I hadn't known that eqch language version has such a high level of autonomy.
Though, when reading that text, it also looks like there are Wikipedia-wide standards that the ruling on Russian-language Wikipedia is clearly breaking. (I noticed this when I was trying to edit an article about an electric locomotive built in Ukraine and used nowhere else than Ukraine. When I corrected phrasing "built on Ukraine" to "built in Ukraine", a error message popped up telling that " on Ukraine" has been decided as the only allowed form. And the grammatical rule is that of independent countries you always say "in". After the Orange Revolution in 2008 the Russia made an exception to this rule, because it wanted to prepare Russians for the invasion that then took place six years later, in 2014. But that exception was never accepted by Ukrainians, who continued using system that had been official since 1991. And it's quite crazy than in an article about Ukraine, written mainly for Ukrainians, in a language used by 40% of Ukrainians as their everyday language, you are forced to use grammatical forms that can only be used about a region but never about an independent county!)

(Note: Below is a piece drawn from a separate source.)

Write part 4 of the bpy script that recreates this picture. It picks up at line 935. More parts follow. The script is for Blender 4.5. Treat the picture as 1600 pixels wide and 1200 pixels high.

That's... interesting and concerning. I unfortunately lack the knowledge to find how that rule was implemented or how it slots into the Russian Wikipedia's policies. Keep in mind in that NPOV article that "Wikipedia" is shorthand for "the English Wikipedia" following the first sentence, so huge portions of that only inherently apply to English (even if there's probably a lot of overlap with others). There really are major languages I basically never visit, and Russian is one of them – only very occasionally for cross-linking a Russian topic we lack an article about. I'm totally inept about what goes on there.